SET PROBLEM ▸ Reproduce, exactly and in full, only the lines below from the one containing "bump=.3, bscale=25, objvar=0)" through the one containing "sv = [(x, y, .0035".

Scripts that build scenes

----

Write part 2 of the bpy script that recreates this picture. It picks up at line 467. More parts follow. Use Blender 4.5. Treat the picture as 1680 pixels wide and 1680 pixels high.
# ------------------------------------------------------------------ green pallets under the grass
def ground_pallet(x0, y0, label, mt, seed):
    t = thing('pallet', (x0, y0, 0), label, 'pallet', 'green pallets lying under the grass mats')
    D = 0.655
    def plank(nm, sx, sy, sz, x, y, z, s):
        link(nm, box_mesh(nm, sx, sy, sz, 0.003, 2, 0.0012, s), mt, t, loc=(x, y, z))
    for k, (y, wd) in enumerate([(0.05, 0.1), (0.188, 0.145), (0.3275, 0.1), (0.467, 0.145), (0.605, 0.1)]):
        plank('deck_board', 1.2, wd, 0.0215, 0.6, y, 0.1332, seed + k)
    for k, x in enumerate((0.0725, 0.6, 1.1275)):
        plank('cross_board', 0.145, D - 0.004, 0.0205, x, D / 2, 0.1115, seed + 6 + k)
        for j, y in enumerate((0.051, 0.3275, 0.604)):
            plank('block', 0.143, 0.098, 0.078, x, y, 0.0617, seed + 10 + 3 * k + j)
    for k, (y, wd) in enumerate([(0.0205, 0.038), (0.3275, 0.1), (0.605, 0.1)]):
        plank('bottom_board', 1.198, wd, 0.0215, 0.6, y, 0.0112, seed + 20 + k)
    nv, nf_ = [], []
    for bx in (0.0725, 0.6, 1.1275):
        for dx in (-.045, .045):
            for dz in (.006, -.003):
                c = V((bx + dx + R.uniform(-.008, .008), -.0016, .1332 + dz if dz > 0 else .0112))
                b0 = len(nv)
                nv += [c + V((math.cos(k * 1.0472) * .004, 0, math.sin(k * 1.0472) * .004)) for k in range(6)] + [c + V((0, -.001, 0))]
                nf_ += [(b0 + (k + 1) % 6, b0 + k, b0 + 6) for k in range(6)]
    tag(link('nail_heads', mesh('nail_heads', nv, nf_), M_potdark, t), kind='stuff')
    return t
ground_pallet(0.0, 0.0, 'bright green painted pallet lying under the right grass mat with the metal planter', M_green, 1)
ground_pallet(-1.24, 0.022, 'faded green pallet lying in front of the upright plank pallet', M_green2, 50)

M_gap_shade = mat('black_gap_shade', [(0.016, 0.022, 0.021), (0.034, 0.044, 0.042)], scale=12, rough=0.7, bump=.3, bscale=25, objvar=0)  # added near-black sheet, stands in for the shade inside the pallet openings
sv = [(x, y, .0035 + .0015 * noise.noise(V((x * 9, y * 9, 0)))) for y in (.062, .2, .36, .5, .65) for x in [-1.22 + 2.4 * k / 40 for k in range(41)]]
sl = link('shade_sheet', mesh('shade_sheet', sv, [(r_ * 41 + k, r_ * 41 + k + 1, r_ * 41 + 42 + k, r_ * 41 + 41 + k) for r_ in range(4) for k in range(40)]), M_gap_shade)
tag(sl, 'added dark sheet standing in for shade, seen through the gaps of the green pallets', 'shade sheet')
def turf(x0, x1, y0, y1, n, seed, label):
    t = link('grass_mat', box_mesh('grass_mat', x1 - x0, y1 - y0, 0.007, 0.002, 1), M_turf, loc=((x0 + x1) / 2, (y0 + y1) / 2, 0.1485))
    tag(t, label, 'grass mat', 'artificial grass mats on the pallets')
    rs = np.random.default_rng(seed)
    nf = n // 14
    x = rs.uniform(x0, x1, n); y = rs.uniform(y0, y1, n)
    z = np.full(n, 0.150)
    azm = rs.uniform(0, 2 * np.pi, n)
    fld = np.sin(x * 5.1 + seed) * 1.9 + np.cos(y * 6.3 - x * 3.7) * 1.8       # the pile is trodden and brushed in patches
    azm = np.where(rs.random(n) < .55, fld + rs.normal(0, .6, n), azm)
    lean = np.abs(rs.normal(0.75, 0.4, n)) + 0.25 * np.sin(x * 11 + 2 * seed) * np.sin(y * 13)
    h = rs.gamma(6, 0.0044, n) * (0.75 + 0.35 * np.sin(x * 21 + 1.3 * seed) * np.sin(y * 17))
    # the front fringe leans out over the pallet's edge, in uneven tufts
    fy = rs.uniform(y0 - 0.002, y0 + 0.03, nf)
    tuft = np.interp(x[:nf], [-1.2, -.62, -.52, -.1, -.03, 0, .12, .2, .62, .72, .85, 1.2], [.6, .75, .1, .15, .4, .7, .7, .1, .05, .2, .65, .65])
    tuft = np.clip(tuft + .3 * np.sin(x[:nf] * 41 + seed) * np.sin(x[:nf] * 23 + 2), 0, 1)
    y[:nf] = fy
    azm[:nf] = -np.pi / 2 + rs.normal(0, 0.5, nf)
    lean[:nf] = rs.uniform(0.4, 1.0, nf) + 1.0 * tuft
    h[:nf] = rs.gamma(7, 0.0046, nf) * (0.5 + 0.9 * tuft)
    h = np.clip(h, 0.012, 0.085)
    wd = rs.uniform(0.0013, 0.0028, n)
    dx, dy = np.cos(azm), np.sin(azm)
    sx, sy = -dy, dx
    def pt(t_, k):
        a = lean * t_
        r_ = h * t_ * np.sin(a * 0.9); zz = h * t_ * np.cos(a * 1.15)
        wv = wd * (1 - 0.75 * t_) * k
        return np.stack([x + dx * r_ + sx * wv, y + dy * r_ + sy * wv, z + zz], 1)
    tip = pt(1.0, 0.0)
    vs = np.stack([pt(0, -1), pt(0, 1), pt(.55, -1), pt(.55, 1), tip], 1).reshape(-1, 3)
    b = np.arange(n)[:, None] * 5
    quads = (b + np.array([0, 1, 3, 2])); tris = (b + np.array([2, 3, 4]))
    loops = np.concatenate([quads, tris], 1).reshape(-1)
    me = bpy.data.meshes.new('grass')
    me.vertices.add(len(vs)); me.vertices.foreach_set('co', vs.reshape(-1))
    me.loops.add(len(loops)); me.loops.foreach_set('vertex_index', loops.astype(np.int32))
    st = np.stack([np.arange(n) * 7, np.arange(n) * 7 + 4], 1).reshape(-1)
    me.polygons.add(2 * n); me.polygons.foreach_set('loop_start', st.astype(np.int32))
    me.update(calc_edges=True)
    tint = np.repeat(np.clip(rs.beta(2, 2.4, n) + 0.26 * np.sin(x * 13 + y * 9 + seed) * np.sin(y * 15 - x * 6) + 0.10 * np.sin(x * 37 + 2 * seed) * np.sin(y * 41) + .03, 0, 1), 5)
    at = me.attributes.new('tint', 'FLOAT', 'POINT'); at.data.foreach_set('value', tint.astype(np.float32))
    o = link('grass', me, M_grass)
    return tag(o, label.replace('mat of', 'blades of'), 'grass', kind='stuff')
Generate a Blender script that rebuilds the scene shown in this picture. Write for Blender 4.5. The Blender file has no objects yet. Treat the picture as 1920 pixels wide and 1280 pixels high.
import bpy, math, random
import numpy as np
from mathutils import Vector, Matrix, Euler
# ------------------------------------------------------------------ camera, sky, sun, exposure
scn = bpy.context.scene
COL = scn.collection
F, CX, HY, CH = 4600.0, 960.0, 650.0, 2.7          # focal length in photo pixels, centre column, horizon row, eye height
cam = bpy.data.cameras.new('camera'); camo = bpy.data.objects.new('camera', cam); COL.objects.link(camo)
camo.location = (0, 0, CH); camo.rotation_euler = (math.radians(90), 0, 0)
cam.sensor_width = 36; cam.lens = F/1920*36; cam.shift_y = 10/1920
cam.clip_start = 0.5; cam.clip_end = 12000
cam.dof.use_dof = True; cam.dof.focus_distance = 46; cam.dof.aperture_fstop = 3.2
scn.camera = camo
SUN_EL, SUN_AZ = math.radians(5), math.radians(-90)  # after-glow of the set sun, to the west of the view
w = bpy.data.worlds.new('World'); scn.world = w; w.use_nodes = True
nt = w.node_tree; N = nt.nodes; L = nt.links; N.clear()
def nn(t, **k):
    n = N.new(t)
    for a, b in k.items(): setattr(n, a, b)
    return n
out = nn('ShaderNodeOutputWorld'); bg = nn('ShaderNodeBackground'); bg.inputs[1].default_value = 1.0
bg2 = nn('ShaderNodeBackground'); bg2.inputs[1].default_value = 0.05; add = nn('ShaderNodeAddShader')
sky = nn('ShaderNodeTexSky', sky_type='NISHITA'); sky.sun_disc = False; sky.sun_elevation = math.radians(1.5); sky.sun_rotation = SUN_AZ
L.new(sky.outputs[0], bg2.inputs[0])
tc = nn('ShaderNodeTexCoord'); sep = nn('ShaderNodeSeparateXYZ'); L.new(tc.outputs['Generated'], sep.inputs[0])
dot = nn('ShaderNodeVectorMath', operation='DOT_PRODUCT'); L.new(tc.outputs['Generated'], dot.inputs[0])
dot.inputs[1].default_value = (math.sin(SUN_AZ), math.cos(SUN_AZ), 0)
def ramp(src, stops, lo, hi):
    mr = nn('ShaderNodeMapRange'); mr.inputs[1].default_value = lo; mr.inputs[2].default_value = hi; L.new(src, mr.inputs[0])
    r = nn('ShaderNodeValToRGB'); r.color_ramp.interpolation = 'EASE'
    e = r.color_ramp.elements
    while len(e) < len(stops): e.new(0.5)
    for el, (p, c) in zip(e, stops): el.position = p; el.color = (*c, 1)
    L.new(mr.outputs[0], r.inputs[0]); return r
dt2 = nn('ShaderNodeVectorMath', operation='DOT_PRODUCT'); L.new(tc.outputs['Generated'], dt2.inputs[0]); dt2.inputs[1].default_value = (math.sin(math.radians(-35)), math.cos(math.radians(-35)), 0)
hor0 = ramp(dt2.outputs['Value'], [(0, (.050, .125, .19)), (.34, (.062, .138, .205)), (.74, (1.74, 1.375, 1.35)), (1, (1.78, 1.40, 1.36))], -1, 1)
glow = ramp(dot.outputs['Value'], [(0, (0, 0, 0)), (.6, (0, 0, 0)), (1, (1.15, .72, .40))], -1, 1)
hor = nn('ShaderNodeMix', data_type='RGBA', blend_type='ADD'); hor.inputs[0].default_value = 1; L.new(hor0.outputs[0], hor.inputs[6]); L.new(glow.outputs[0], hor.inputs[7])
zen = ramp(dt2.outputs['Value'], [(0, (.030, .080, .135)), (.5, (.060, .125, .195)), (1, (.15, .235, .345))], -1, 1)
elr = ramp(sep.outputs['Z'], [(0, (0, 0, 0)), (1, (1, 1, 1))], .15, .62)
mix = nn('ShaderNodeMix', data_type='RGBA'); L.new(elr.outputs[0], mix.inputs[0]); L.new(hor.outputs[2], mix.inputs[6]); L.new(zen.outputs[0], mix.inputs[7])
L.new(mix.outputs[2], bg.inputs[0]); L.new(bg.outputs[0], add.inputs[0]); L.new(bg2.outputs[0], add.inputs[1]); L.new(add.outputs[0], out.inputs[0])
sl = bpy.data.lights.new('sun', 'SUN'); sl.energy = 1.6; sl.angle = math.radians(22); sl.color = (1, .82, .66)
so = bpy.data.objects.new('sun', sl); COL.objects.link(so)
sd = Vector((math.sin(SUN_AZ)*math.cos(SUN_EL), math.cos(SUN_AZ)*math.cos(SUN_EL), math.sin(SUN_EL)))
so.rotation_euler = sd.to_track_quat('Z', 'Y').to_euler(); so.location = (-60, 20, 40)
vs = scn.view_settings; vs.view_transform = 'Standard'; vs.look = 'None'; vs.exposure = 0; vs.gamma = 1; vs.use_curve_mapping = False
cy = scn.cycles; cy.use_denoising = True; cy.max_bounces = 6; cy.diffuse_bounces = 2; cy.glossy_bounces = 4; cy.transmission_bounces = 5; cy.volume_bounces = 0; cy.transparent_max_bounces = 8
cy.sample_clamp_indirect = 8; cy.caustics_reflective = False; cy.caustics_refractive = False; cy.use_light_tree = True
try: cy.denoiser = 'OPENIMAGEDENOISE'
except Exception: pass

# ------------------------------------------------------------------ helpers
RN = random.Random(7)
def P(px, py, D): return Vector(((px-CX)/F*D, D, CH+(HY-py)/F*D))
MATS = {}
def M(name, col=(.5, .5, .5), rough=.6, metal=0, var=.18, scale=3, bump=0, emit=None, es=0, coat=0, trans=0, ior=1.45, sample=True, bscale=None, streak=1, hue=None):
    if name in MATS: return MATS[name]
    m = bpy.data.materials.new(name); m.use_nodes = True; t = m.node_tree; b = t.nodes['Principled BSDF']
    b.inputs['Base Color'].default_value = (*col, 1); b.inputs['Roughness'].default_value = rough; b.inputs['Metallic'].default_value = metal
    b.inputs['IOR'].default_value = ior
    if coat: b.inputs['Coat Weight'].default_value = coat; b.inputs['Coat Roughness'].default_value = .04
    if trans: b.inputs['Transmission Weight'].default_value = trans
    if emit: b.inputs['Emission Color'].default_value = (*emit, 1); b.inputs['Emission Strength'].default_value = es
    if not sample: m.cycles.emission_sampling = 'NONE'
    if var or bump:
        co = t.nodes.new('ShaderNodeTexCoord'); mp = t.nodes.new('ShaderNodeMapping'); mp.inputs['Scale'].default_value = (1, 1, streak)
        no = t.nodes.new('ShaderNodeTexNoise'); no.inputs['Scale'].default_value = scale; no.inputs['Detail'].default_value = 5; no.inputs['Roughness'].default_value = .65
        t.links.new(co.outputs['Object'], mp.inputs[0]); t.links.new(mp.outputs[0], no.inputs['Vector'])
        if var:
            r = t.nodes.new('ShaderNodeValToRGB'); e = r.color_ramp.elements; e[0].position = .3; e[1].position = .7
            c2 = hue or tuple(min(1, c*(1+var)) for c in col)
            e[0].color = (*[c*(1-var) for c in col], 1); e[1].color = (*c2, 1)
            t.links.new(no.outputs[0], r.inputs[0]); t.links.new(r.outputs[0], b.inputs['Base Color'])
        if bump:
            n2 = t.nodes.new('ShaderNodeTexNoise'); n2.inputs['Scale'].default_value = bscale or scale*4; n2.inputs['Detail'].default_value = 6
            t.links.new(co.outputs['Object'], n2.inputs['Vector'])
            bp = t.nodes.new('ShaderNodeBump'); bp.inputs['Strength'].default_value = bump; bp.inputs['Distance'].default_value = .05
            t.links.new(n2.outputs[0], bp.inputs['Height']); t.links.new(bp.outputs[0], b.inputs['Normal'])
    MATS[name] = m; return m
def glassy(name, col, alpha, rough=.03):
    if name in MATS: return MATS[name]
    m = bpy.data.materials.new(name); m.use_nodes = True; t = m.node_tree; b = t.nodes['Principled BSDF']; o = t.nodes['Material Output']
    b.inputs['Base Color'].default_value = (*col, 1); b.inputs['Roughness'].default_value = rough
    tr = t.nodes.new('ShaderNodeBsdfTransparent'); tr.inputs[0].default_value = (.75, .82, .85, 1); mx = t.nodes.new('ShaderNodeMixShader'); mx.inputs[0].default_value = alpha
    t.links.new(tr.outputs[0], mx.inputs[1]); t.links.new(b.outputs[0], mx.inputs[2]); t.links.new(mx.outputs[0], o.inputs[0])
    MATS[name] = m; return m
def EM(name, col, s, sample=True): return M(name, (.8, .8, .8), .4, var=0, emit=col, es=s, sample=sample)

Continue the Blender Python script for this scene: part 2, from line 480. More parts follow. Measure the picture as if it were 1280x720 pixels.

----

RESULT ▸
M_gap_shade = mat('black_gap_shade', [(0.016, 0.022, 0.021), (0.034, 0.044, 0.042)], scale=12, rough=0.7, bump=.3, bscale=25, objvar=0)  # added near-black sheet, stands in for the shade inside the pallet openings
sv = [(x, y, .0035 + .0015 * noise.noise(V((x * 9, y * 9, 0)))) for y in (.062, .2, .36, .5, .65) for x in [-1.22 + 2.4 * k / 40 for k in range(41)]]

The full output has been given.